Genrietta Iosifovna Raitsykh

This is my mom, Genrietta Iosifovna Raitsykh. The photo was taken in Baku in 1930. By finishing the seventh grade of a comprehensive school and simultaniously doing ballet, she aspired to move to Leningrad, for a serious study of choreography.
The aspiration of my mom was supported by grandmother Sarra, who always wanted to live in the northern capital of Russia. She insisted that Grandfather Iosif also support their aspiration and go with them, although Granddad was a real patriot of Baku, and it was hard for him to tear off his ties with Azerbaijan.
Departure to Leningrad opened the road to a real artistic career for my mother.

My mother was born in the city of Baku in 1918. Mom was brought up by a nanny in Baku. When she was a small girl, she went to the synagogue with her grandfather Lazar Grigorievich, and her schoolmates used to make fun of her, and she was even criticized somewhere in a newspaper: they wrote that ‘Rita wears a pioneer tie, but visits a synagogue with her grandfather.’

The Raitsykh family lived in a good apartment in Gimnazicheskaya Street in Baku. That was a very decent house. There were seven or eight rooms in their apartment. There was an ice-box, a special room for storing food products, because it was very hot in Baku. They had ice brought especially for that purpose. The big family of Raitsykh in Baku consisted of my great-grandfather and great-grandmother Lazar Grigorievich and Hanna Iosifovna Raitsykh, my grandfather Iosif Lazarevich Raitsykh, his wife Sara Yankelevna and their daughter Genrietta Iosifovna.
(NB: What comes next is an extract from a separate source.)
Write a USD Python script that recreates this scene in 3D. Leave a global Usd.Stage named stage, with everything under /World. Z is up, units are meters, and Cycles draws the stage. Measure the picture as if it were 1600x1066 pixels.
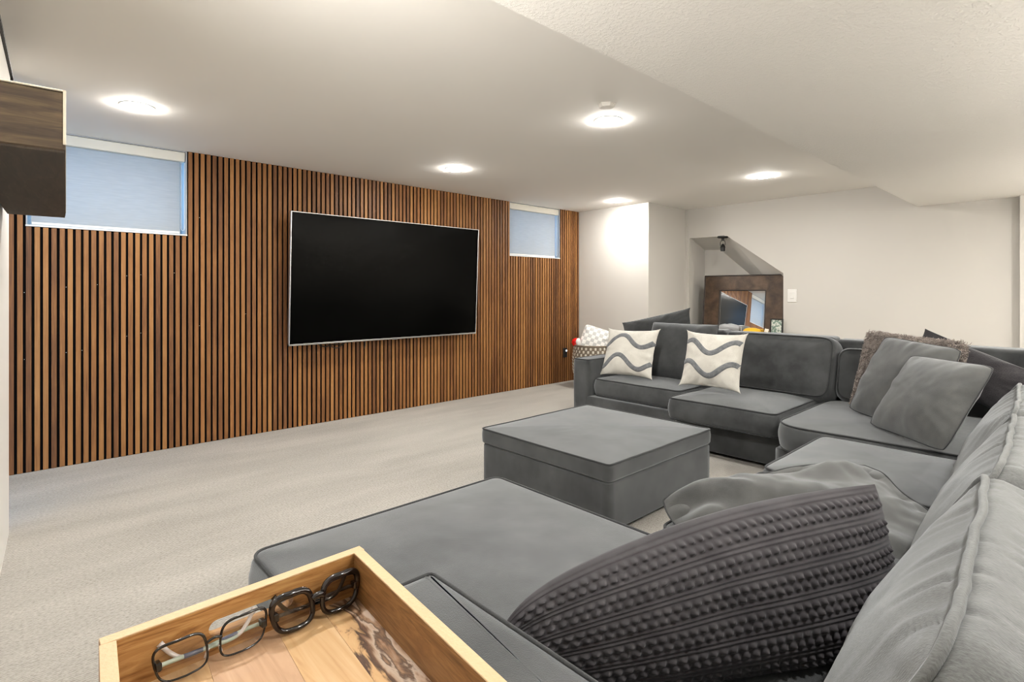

By 1932, Mom had moved with her family to Leningrad, and began to study ballet dancing. I don’t remember the surname of her teacher in Baku, but I know that there was a school there that provided choreographic training. However, the Baku level of preparation was absolutely insufficient to enter a ballet school in Leningrad. Mom entered a choreographic school, but received a bad mark for technical merit, and a good mark for artistic abilities. My mother always worshipped Ulanova, she was the only standard for her in arts, because Ulanova was more than simply a ballet dancer. She was an artistic phenomenon that had an international significance, and that phenomenon had its roots here in Leningrad.